One tradition we had as kids – or at least I had – in the 80s was listening to the Billboard Hot 100 singles of the year on New Year’s Eve. The boombox would be plugged in and ready at 2:00 PM when the countdown began. 10 straight hours of the 100 biggest hits of the year, in order, leading up to the glorious revelation of #1 as the clock struck midnight. The entire countdown narrated by the GOAT, Casey Kasem. This was pre-internet, and mostly pre-video games, so attention spans were different. If you think my little 7-year-old ass couldn’t sit in my bedroom in front of a radio for 10 hours and wait to see what the number one song was, you’re wrong. I waited all year for it. I sat through a lot of Joe Jackson, Quarterflash, Laura Branigan, and Men at Work that night just waiting for Michael Jackson’s “Billie Jean” to be crowned #1. It didn’t happen. Keep in mind, I didn’t realize at the time that this countdown was generated purely by data like radio airplay and record sales. I thought a panel of experts, team of music fans, or maybe just Casey Kasem himself decided that Michael Jackson wasn’t the best…and I was devastated. I took it very personally when Casey revealed that my beloved “Billie Jean” took second place to “Every Breath You Take” by the motherfucking Police.
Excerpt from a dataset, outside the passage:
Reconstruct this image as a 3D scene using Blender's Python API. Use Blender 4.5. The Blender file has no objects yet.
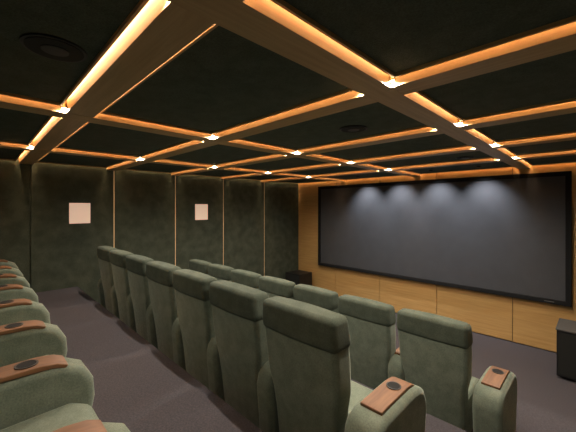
import bpy, bmesh, math
from mathutils import Vector
D=bpy.data; C=bpy.context
CAMZ=2.26
U_L=6.0; U_R=-1.1; V_F=6.4; V_B=-1.35
ZB=2.905  # beam underside
ZC=2.955  # panel underside
# ---------------- materials
def mat(name):
    m=D.materials.new(name); m.use_nodes=True
    nt=m.node_tree; b=nt.nodes['Principled BSDF']
    return m,nt,b
def fabric(name,c1,c2,scale=60,rough=.95,sheen=0.0,bump=.25,bscale=400,mott=.12):
    m,nt,b=mat(name); N=nt.nodes;L=nt.links
    tc=N.new('ShaderNodeTexCoord')
    n=N.new('ShaderNodeTexNoise'); n.inputs['Scale'].default_value=scale; n.inputs['Detail'].default_value=4
    r=N.new('ShaderNodeValToRGB'); r.color_ramp.elements[0].color=(*c1,1); r.color_ramp.elements[1].color=(*c2,1)
    r.color_ramp.elements[0].position=.35; r.color_ramp.elements[1].position=.65
    L.new(tc.outputs['Object'],n.inputs['Vector']); L.new(n.outputs['Fac'],r.inputs['Fac'])
    # fine weave mottling
    n3=N.new('ShaderNodeTexNoise'); n3.inputs['Scale'].default_value=140; n3.inputs['Detail'].default_value=2
    L.new(tc.outputs['Object'],n3.inputs['Vector'])
    mr=N.new('ShaderNodeMapRange'); mr.inputs['From Min'].default_value=.3; mr.inputs['From Max'].default_value=.7
    mr.inputs['To Min'].default_value=1-mott; mr.inputs['To Max'].default_value=1+mott
    L.new(n3.outputs['Fac'],mr.inputs['Value'])
    vm=N.new('ShaderNodeVectorMath'); vm.operation='SCALE'; L.new(r.outputs['Color'],vm.inputs[0]); L.new(mr.outputs['Result'],vm.inputs['Scale'])
    L.new(vm.outputs['Vector'],b.inputs['Base Color'])
    n2=N.new('ShaderNodeTexNoise'); n2.inputs['Scale'].default_value=bscale; L.new(tc.outputs['Object'],n2.inputs['Vector'])
    bp=N.new('ShaderNodeBump'); bp.inputs['Strength'].default_value=bump; bp.inputs['Distance'].default_value=.004
    L.new(n2.outputs['Fac'],bp.inputs['Height']); L.new(bp.outputs['Normal'],b.inputs['Normal'])
    b.inputs['Roughness'].default_value=rough
    b.inputs['Specular IOR Level'].default_value=.15
    if sheen: 
        b.inputs['Sheen Weight'].default_value=sheen; b.inputs['Sheen Roughness'].default_value=.35
        b.inputs['Sheen Tint'].default_value=(.80,.88,.78,1)
    return m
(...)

I’m not sure, but I might’ve cried myself to sleep that night. I hated that creepy stalkers’ anthem for decades out of bitterness. It wasn’t until somewhat recently that I listened to it with an unbiased ear and thought, “Shit. I’ve been wrong for, like, 30 years. This song is dope as hell.” My bad, Stewart Copeland, Andy Summers, and Gordon Sumner. Respect.
Some other day I’ll tell the story of my disgust in 1985 when I listened for ten hours only to find out that “Careless Whisper” was number one. I’m still scarred.
Back to my point, Michael Jackson and Duran Duran started an obsession with music that I still have nearly 40 years later. With MJ it wasn’t just the music. It was everything. The amazing videos. The dancing. The glove. The cool clothes…especially his cool piano pajama t-shirt in the “Beat It” video. Thriller was my introduction to popular music and it influenced everything that came after, not just for me but much of my generation.
I had originally envisioned making the entire list one post, but I’m already over 1,400 words in, so this is going to be a series of posts instead. Next time I’ll get deeper in to the 80s and the album that changed music for me forever.
I was so scared every time a song with anything remotely vulgar would come on the radio. Thinking about it now, what the hell was wrong with Dad that he was so outraged by that? That Cougar song is probably the main reason I suffer from anxiety today. I’d try to talk exactly when Cougar would say “damn” so that maybe Dad wouldn’t hear it. We were lucky if we got away with Dad just doing his patented tongue-click-and-sigh-of-disgust.
LikeLiked by 1 person
I’m so happy you remember that. I could do a separate post about the terror I felt anytime “I Want Your Sex” came on while we were in the car.